** Exercise aim **
Give the data a second time, exactly and in full.
--- BEGIN Supplied material ---
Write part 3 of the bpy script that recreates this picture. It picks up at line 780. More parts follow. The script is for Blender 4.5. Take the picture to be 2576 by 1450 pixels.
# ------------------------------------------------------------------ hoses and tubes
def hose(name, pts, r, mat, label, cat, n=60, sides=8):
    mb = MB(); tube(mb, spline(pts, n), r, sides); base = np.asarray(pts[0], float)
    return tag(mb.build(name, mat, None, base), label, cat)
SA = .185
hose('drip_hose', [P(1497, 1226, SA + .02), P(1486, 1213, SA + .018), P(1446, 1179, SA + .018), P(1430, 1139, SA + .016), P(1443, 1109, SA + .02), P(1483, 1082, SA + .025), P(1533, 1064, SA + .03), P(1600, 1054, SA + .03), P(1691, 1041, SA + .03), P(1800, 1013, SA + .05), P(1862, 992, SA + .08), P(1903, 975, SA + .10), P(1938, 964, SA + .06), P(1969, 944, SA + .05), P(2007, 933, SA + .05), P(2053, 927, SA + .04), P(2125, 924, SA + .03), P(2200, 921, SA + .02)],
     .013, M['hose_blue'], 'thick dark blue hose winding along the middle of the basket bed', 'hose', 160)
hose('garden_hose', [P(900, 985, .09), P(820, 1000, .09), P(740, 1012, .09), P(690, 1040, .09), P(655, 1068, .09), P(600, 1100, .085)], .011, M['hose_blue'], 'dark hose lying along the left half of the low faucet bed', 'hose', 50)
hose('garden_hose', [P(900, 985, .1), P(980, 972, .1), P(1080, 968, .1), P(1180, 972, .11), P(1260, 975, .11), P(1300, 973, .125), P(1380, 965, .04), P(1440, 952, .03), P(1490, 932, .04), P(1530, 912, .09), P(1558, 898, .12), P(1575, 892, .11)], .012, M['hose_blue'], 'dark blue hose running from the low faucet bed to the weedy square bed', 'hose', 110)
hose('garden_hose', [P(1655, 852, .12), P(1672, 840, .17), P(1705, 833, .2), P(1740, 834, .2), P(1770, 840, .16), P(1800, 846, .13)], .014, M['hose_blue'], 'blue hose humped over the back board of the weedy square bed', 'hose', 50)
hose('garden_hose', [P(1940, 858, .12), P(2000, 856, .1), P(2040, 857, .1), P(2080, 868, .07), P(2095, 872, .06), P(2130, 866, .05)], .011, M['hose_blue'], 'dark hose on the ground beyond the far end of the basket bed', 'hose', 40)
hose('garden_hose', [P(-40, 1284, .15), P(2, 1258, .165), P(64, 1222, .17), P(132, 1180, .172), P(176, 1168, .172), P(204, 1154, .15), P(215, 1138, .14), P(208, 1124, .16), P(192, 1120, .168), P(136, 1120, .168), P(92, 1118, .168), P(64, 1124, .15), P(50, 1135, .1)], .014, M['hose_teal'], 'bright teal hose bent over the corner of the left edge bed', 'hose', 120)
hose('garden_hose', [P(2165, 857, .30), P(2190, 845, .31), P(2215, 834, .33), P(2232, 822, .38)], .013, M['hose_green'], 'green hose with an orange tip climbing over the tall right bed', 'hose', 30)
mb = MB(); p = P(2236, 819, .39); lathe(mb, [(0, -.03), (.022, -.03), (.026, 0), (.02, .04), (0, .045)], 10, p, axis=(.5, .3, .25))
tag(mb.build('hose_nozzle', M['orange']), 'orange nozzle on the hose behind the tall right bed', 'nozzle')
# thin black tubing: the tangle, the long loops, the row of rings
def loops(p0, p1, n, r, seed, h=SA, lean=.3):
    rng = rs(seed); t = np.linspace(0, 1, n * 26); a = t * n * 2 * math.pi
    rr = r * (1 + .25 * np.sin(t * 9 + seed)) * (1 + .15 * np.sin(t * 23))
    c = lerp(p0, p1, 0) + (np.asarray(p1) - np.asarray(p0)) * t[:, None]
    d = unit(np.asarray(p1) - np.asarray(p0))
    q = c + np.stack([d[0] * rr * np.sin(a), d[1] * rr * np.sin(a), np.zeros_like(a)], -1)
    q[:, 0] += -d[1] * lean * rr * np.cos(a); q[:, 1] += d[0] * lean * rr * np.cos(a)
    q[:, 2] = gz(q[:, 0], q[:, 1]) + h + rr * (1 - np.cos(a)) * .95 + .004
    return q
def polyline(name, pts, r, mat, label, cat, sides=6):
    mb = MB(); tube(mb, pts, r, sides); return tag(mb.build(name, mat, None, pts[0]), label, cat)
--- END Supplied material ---
** Output of the task **
Write part 3 of the bpy script that recreates this picture. It picks up at line 780. More parts follow. The script is for Blender 4.5. Take the picture to be 2576 by 1450 pixels.
# ------------------------------------------------------------------ hoses and tubes
def hose(name, pts, r, mat, label, cat, n=60, sides=8):
    mb = MB(); tube(mb, spline(pts, n), r, sides); base = np.asarray(pts[0], float)
    return tag(mb.build(name, mat, None, base), label, cat)
SA = .185
hose('drip_hose', [P(1497, 1226, SA + .02), P(1486, 1213, SA + .018), P(1446, 1179, SA + .018), P(1430, 1139, SA + .016), P(1443, 1109, SA + .02), P(1483, 1082, SA + .025), P(1533, 1064, SA + .03), P(1600, 1054, SA + .03), P(1691, 1041, SA + .03), P(1800, 1013, SA + .05), P(1862, 992, SA + .08), P(1903, 975, SA + .10), P(1938, 964, SA + .06), P(1969, 944, SA + .05), P(2007, 933, SA + .05), P(2053, 927, SA + .04), P(2125, 924, SA + .03), P(2200, 921, SA + .02)],
     .013, M['hose_blue'], 'thick dark blue hose winding along the middle of the basket bed', 'hose', 160)
hose('garden_hose', [P(900, 985, .09), P(820, 1000, .09), P(740, 1012, .09), P(690, 1040, .09), P(655, 1068, .09), P(600, 1100, .085)], .011, M['hose_blue'], 'dark hose lying along the left half of the low faucet bed', 'hose', 50)
hose('garden_hose', [P(900, 985, .1), P(980, 972, .1), P(1080, 968, .1), P(1180, 972, .11), P(1260, 975, .11), P(1300, 973, .125), P(1380, 965, .04), P(1440, 952, .03), P(1490, 932, .04), P(1530, 912, .09), P(1558, 898, .12), P(1575, 892, .11)], .012, M['hose_blue'], 'dark blue hose running from the low faucet bed to the weedy square bed', 'hose', 110)
hose('garden_hose', [P(1655, 852, .12), P(1672, 840, .17), P(1705, 833, .2), P(1740, 834, .2), P(1770, 840, .16), P(1800, 846, .13)], .014, M['hose_blue'], 'blue hose humped over the back board of the weedy square bed', 'hose', 50)
hose('garden_hose', [P(1940, 858, .12), P(2000, 856, .1), P(2040, 857, .1), P(2080, 868, .07), P(2095, 872, .06), P(2130, 866, .05)], .011, M['hose_blue'], 'dark hose on the ground beyond the far end of the basket bed', 'hose', 40)
hose('garden_hose', [P(-40, 1284, .15), P(2, 1258, .165), P(64, 1222, .17), P(132, 1180, .172), P(176, 1168, .172), P(204, 1154, .15), P(215, 1138, .14), P(208, 1124, .16), P(192, 1120, .168), P(136, 1120, .168), P(92, 1118, .168), P(64, 1124, .15), P(50, 1135, .1)], .014, M['hose_teal'], 'bright teal hose bent over the corner of the left edge bed', 'hose', 120)
hose('garden_hose', [P(2165, 857, .30), P(2190, 845, .31), P(2215, 834, .33), P(2232, 822, .38)], .013, M['hose_green'], 'green hose with an orange tip climbing over the tall right bed', 'hose', 30)
mb = MB(); p = P(2236, 819, .39); lathe(mb, [(0, -.03), (.022, -.03), (.026, 0), (.02, .04), (0, .045)], 10, p, axis=(.5, .3, .25))
tag(mb.build('hose_nozzle', M['orange']), 'orange nozzle on the hose behind the tall right bed', 'nozzle')
# thin black tubing: the tangle, the long loops, the row of rings
def loops(p0, p1, n, r, seed, h=SA, lean=.3):
    rng = rs(seed); t = np.linspace(0, 1, n * 26); a = t * n * 2 * math.pi
    rr = r * (1 + .25 * np.sin(t * 9 + seed)) * (1 + .15 * np.sin(t * 23))
    c = lerp(p0, p1, 0) + (np.asarray(p1) - np.asarray(p0)) * t[:, None]
    d = unit(np.asarray(p1) - np.asarray(p0))
    q = c + np.stack([d[0] * rr * np.sin(a), d[1] * rr * np.sin(a), np.zeros_like(a)], -1)
    q[:, 0] += -d[1] * lean * rr * np.cos(a); q[:, 1] += d[0] * lean * rr * np.cos(a)
    q[:, 2] = gz(q[:, 0], q[:, 1]) + h + rr * (1 - np.cos(a)) * .95 + .004
    return q
def polyline(name, pts, r, mat, label, cat, sides=6):
    mb = MB(); tube(mb, pts, r, sides); return tag(mb.build(name, mat, None, pts[0]), label, cat)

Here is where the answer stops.